Today is an extraordinarily exciting day for me. After about two years of work by several great people across the company, the first Parallel Extensions (a.k.a. Parallel FX) CTP has been posted to MSDN. Check out Soma’s blog post for an overview, and the new MSDN parallel computing dev center for more details. Keep an eye on the team’s new blog too, as we’ll be posting a lot of content there as we make progress on the library; in fact, thanks to Steve (who writes blog posts in his sleep), there’s already a bunch of reading to catch up on!

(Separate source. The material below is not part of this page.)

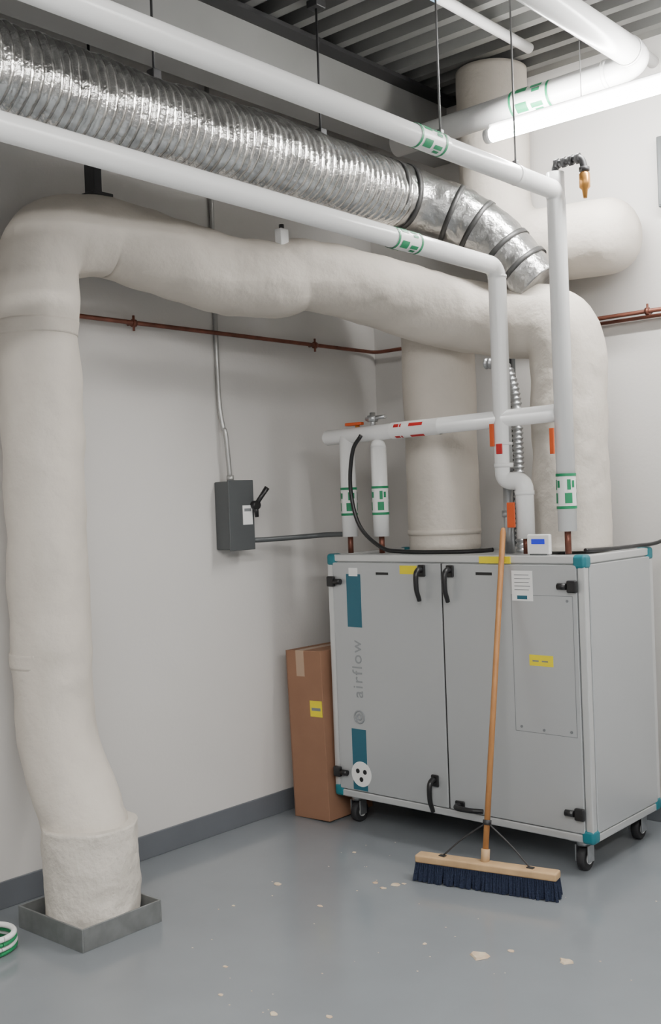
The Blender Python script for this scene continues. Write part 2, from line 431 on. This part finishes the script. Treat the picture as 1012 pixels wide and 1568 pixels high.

I began kicking the tires on PLINQ back in October of 2005. In September of 2006, I described PLINQ as “a fully functional prototype” and “research.” Well, it’s come a long way since then, and we’re finally ready for real human beings to start hammering on it. Not only that, but we’ve expanded the scope of the original project significantly, from PLINQ to Parallel FX, to include new imperative data parallel APIs (for situations where expressing a problem in LINQ is unnatural), powerful task APIs that offer waiting and cancelation, all supported by a common work scheduler based on CILK-style work-stealing techniques developed in collaboration with Microsoft Research. And there’s even more to come. Daniel Moth spilled some beans in his screencast on Channel9 when he described the additional data structures, like synchronization primitives and scalable collections, which will come online later. Some of them are even in the new CTP, but have remained internal for now.
The shift to parallel computing will have an industry-wide impact, and will undoubtedly take several phases and many years to tame completely. We have focused on the lowest hanging fruit and the most important foundational shifts in direction we can incite—like encouraging the over-representation of latent parallelism to aid in future scalability—but there are certainly things that the current CTP doesn’t fully address. GPGPUs, verifiable thread safety, automatic parallelism, great tools support, etc., are all topics that are of great interest to us. We have a lot of work to do for the final release of Parallel FX, and expect a whole lot of feedback from the community on specific features and general direction. So let us have it! You can use our Connect site, or even just email me directly at joedu AT you-know-where DOT com.
Consider this an early Christmas present. Now you have something fun to do, in the privacy of your own office, when trying to avoid family members during the holidays. Whoops—did I say that out loud? Enjoy!